— start of DATASET SECTION —

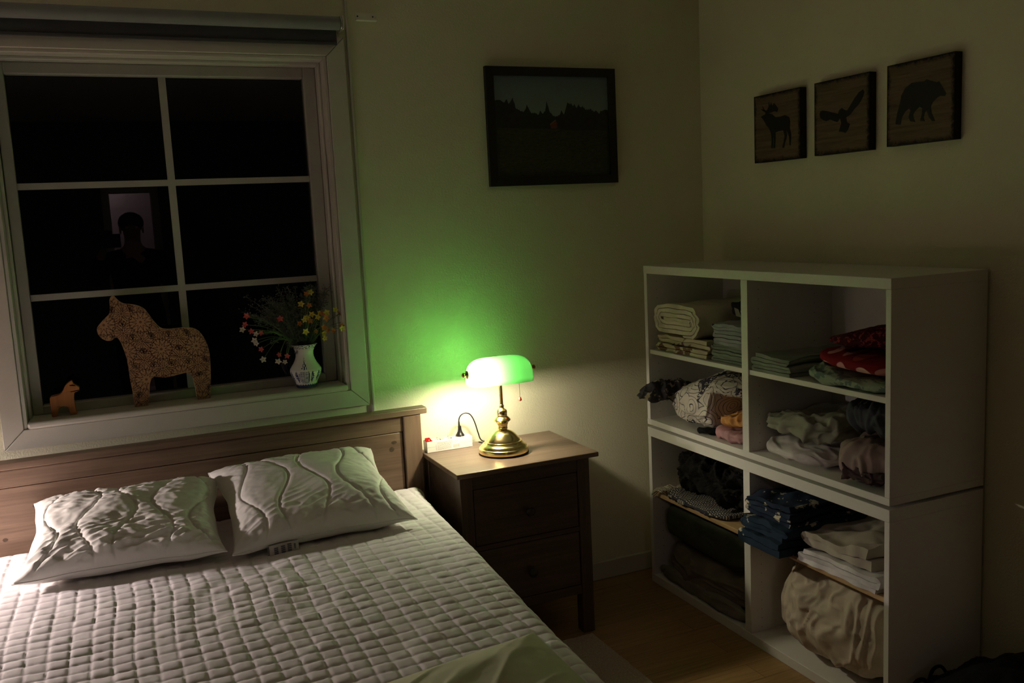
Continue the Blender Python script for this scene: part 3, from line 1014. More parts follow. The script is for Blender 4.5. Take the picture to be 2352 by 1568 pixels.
# CE mark
for k, cx in enumerate((lx0 + .080, lx0 + .0868)):
    rr = .0026
    for i in range(14):
        a0, a1 = PI * .5 + PI * i / 14, PI * .5 + PI * (i + 1) / 14
        zc = PZ1 - .0085
        P = [(cx + r_ * math.cos(a), yl, zc + r_ * math.sin(a)) for r_, a in ((rr, a0), (rr, a1), (rr - .0006, a1), (rr - .0006, a0))]
        b.add(P, [(0, 1, 2, 3)], 1)
    if k: b.box(cx - rr + .0003, cx - .0004, yl, yl + .0002, zc - .0003, zc + .0003, 1)
b.build('printed_label', [plain('label_paper', (.86, .84, .80), .5), plain('label_ink', (.42, .38, .36), .6)], st, normals=False)['label'] = 'printed label with a bar code'

# plug and cord belong to the lamp
plx, ply = PX0 + .052 + 2 * .0415, (PY0 + PY1) / 2
b = MB().lathe([(.0045, .0375), (.0058, .037), (.0066, .026), (.0085, .017), (.0125, .009), (.0162, .004), (.0165, .0015), (.015, .0005)][::-1], (plx, ply, PZ1 + .0012), 24)
b.build('plug', M['blackplastic'], lamp, smooth=True)['label'] = 'black mains plug'
zz = NZ + .0035
cpts = [(plx, ply, PZ1 + .036), (plx - .001, ply, PZ1 + .055)]
for px, py in ((1054.5, 985), (1053.5, 969), (1056, 957), (1063, 950), (1071, 948.5), (1079, 951), (1086, 960), (1092, 974), (1098, 993)):
    p = at(px, py, 1, ply - .004)
    cpts.append(p)
e = at(1105, 1013, 2, zz)
cpts += [(e.x, min(e.y, -.04), zz + .006), (e.x + .014, -.075, zz), (e.x + .024, -.105, zz), (e.x + .012, -.125, zz + .004), (LX - .062, -.150, NZ + .030), (LX - .05, LY + .062, NZ + .030), (LX - .035, LY + .064, NZ + .017)]
MB().tube(catmull(cpts, 8), .0024, 8).build('cord', M['blackplastic'], lamp, smooth='all')['label'] = 'black cord'

# ------------------------------------------------------------------ lamp at the far side of the bed (beyond the picture's left edge)
QX, QY = -3.25, -.24
l2 = thing('bedside_lamp', (QX, QY, NZ), 'small bedside lamp with a pale pink cloth shade on the far nightstand', 'lamp')
MB().lathe([(.06, .0005), (.062, .004), (.05, .012), (.016, .02), (.009, .03), (.009, .215), (.012, .22), (.004, .223)], (QX, QY, NZ), 32).build('base', M['brassd'], l2, smooth=True)
t = NT('pink_lamp_cloth')
tl_ = t.n('ShaderNodeBsdfTranslucent'); tl_.inputs[0].default_value = (.05, .03, .026, 1)
di = t.n('ShaderNodeBsdfDiffuse'); di.inputs[0].default_value = (.6, .45, .42, 1)
m1 = t.n('ShaderNodeMixShader'); m1.inputs[0].default_value = .6
t.l(tl_.outputs[0], m1.inputs[1]); t.l(di.outputs[0], m1.inputs[2]); t.l(m1.outputs[0], t.out.inputs[0])
MB().lathe([(.095, .235), (.07, .375)], (QX, QY, NZ), 40, cap=False).lathe([(.0938, .235), (.0688, .373), (.001, .373)], (QX, QY, NZ), 40, cap=False).lathe([(.07, .375), (.001, .375)], (QX, QY, NZ), 40, cap=False).build('lamp_shade', t.m, l2, smooth=True)
t = NT('lit_bulb_pinkish')
em = t.n('ShaderNodeEmission'); em.inputs[0].default_value = (1.0, .84, .78, 1); em.inputs[1].default_value = BULB_LEFT_LAMP
t.l(em.outputs[0], t.out.inputs[0])
MB().ball((QX, QY, NZ + .252), (.026, .026, .03), 12).build('bulb', t.m, l2, smooth='all')
# ------------------------------------------------------------------ things on the window sill
ZS = .9275


def outline(crop, ox, oy, sc, yv):
    return [at(ox + x / sc, oy + y / sc, 1, yv) for x, y in crop]


M['ply'] = wood('pale_plywood', (.36, .20, .10), (.46, .27, .14), 'x', .7)
M['plyedge'] = plain('pale_plywood_edge', (.50, .40, .22), .7)
M['ink'] = plain('brown_ink', (.06, .025, .015), .7)
hp = [(372, 160), (380, 128), (395, 110), (412, 102), (432, 108), (460, 138), (490, 165), (515, 182), (545, 194), (590, 199), (640, 203), (690, 212), (740, 227), (775, 246), (805, 268), (850, 328), (900, 398), (960, 465), (990, 486), (1020, 497), (1065, 500), (1110, 499), (1210, 488), (1265, 483), (1320, 482), (1370, 488), (1410, 500), (1450, 525), (1480, 560), (1508, 600), (1530, 642), (1550, 690), (1565, 742), (1577, 800), (1583, 860), (1590, 1000), (1590, 1180), (1584, 1322), (1556, 1342), (1455, 1344), (1428, 1310), (1400, 1180), (1375, 1080), (1345, 1037), (1320, 1026), (1290, 1023), (1200, 1045), (1110, 1070), (1040, 1080), (1000, 1079), (955, 1074), (915, 1071), (890, 1085), (872, 1108), (860, 1160), (852, 1300), (836, 1425), (820, 1434), (710, 1441), (690, 1425), (675, 1380), (650, 1250), (620, 1100), (600, 960), (580, 850), (550, 760), (515, 672), (490, 628), (465, 602), (448, 600), (430, 612), (405, 632), (380, 641), (340, 640), (310, 628), (280, 612), (252, 584), (233, 556), (222, 512), (226, 486), (240, 460), (270, 425), (300, 392), (330, 362), (358, 336), (372, 312), (378, 285), (378, 230)]
YH_ = .028
pts = outline(hp, 180, 660, 5.2265, YH_)
pts = [Vector((p.x, p.y, max(p.z, ZS + .0004))) for p in pts]
zmn = min(p.z for p in pts)
# both feet down on the sill
for p in pts:
    if p.z < ZS + .016: p.z = ZS + .0004
hors = thing('wooden_horse', ((pts[0].x + pts[40].x) / 2, YH_ + .01, ZS), 'large flat plywood horse with drawn star ornament on the window sill', 'ornament')
b = MB().prism(pts, (0, .02, 0))
b.m = [0] * (len(b.f) - len(pts)) + [1] * len(pts)
b.build('body', [M['ply'], M['plyedge']], hors, bevel=.002)
poly2 = [(p.x, p.z) for p in pts]


def inside(x, z, m=.0):
    c = False
    n = len(poly2)
    for i in range(n):
        x1, z1 = poly2[i]; x2, z2 = poly2[(i + 1) % n]
        if (z1 > z) != (z2 > z) and x < (x2 - x1) * (z - z1) / (z2 - z1) + x1: c = not c
    return c


b = MB()
YL_ = YH_ - .0004


def seg(x1, z1, x2, z2, w=.0013):
    n = max(2, int(math.hypot(x2 - x1, z2 - z1) / .005))
    d = Vector((x2 - x1, 0, z2 - z1)); 
    if d.length < 1e-6: return
    q = Vector((-d.z, 0, d.x)).normalized() * w / 2
    for i in range(n):
        a = Vector((x1, YL_, z1)) + d * (i / n); c = Vector((x1, YL_, z1)) + d * ((i + 1) / n)
        if inside(a.x, a.z) and inside(c.x, c.z):
            b.add([a - q, c - q, c + q, a + q], [(0, 1, 2, 3)])


def circ(x, z, r, n=14, a0=0, a1=2 * PI, w=.0012):
    for i in range(n):
        p, q = a0 + (a1 - a0) * i / n, a0 + (a1 - a0) * (i + 1) / n
        seg(x + r * math.cos(p), z + r * math.sin(p), x + r * math.cos(q), z + r * math.sin(q), w)


def starburst(x, z, rot=0, big=True):
    n = 10 if big else 8
    for k in range(n):
        a = rot + 2 * PI * k / n
        ca, sa = math.cos(a), math.sin(a)
        P = lambda r, o: (x + r * ca - o * sa, z + r * sa + o * ca)
        if big:
            tip = P(.058, 0); l_ = P(.030, .0105); r_ = P(.030, -.0105); c0 = P(.012, 0)
            for q in (l_, r_): seg(*tip, *q); seg(*q, *c0)
            seg(*P(.026, 0), *P(.05, 0)); seg(*l_, *P(.036, 0)); seg(*r_, *P(.036, 0))
            circ(*P(.031, 0), .0011, 6)
        else:
            circ(*P(.026, 0), .0085, 10, a - PI * .6, a + PI * .6)
            seg(*P(.006, 0), *P(.022, .006)); seg(*P(.006, 0), *P(.022, -.006))
            circ(*P(.027, 0), .0012, 6, w=.0014)
    circ(x, z, .0035, 8, w=.0012)
    circ(x, z, .0012, 6, w=.0015)


cx0, cz0 = at(180 + 995 / 5.2265, 660 + 740 / 5.2265, 1, YH_).x, at(180 + 995 / 5.2265, 660 + 740 / 5.2265, 1, YH_).z
sp_ = .1085
for i in range(-4, 5):
    for j in range(-4, 5):
        x = cx0 + sp_ * (i + .5 * (j % 2)); z = cz0 + sp_ * .866 * j
        starburst(x, z, .15 * j + .1, True)
        for dx, dz in ((sp_ * .5, sp_ * .289), (sp_ * .5, -sp_ * .289)):
            starburst(x + dx, z + dz, .2, False)
        for k in range(6):
            a = PI / 6 + k * PI / 3
            c_x, c_z = x + .0545 * math.cos(a + PI / 6) , z + .0545 * math.sin(a + PI / 6)
            circ(c_x, c_z, .010, 10)
            for q in range(3): seg(c_x, c_z - .008, c_x + (q - 1) * .005, c_z + .008)
b.build('drawn_pattern', M['ink'], hors, normals=False)['label'] = 'thin brown drawn star pattern'

sp2 = [(895, 435), (905, 410), (930, 392), (1000, 372), (1050, 362), (1085, 345), (1115, 315), (1135, 280), (1160, 220), (1188, 180), (1225, 148), (1262, 122), (1290, 103), (1308, 130), (1318, 168), (1345, 183), (1372, 196), (1425, 225), (1432, 258), (1425, 290), (1382, 310), (1342, 325), (1335, 380), (1335, 450), (1345, 510), (1356, 565), (1388, 688), (1378, 710), (1290, 720), (1262, 685), (1245, 640), (1230, 592), (1200, 575), (1150, 572), (1100, 580), (1066, 602), (1048, 680), (1040, 762), (980, 785), (937, 765), (925, 690), (913, 600), (900, 520)]
pts = outline(sp2, 0, 860, 7.84, .022)
pts = [Vector((p.x, p.y, ZS + .0004 if p.z < ZS + .012 else p.z)) for p in pts]
sh = thing('wooden_horse', ((pts[0].x + pts[20].x) / 2, .03, ZS), 'small carved orange brown wooden horse at the left end of the window sill', 'ornament')
M['horse'] = wood('orange_brown_wood', (.30, .11, .025), (.42, .17, .045), 'z', .5)
MB().prism(pts, (0, .024, 0)).build('body', M['horse'], sh, bevel=.005, seg=3)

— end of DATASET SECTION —

Reproduce only the lines from the beginning of the data through the line that contains "a bar code'", both included, and please drop the pictures.

Continue the Blender Python script for this scene: part 3, from line 1014. More parts follow. The script is for Blender 4.5. Take the picture to be 2352 by 1568 pixels.
# CE mark
for k, cx in enumerate((lx0 + .080, lx0 + .0868)):
    rr = .0026
    for i in range(14):
        a0, a1 = PI * .5 + PI * i / 14, PI * .5 + PI * (i + 1) / 14
        zc = PZ1 - .0085
        P = [(cx + r_ * math.cos(a), yl, zc + r_ * math.sin(a)) for r_, a in ((rr, a0), (rr, a1), (rr - .0006, a1), (rr - .0006, a0))]
        b.add(P, [(0, 1, 2, 3)], 1)
    if k: b.box(cx - rr + .0003, cx - .0004, yl, yl + .0002, zc - .0003, zc + .0003, 1)
b.build('printed_label', [plain('label_paper', (.86, .84, .80), .5), plain('label_ink', (.42, .38, .36), .6)], st, normals=False)['label'] = 'printed label with a bar code'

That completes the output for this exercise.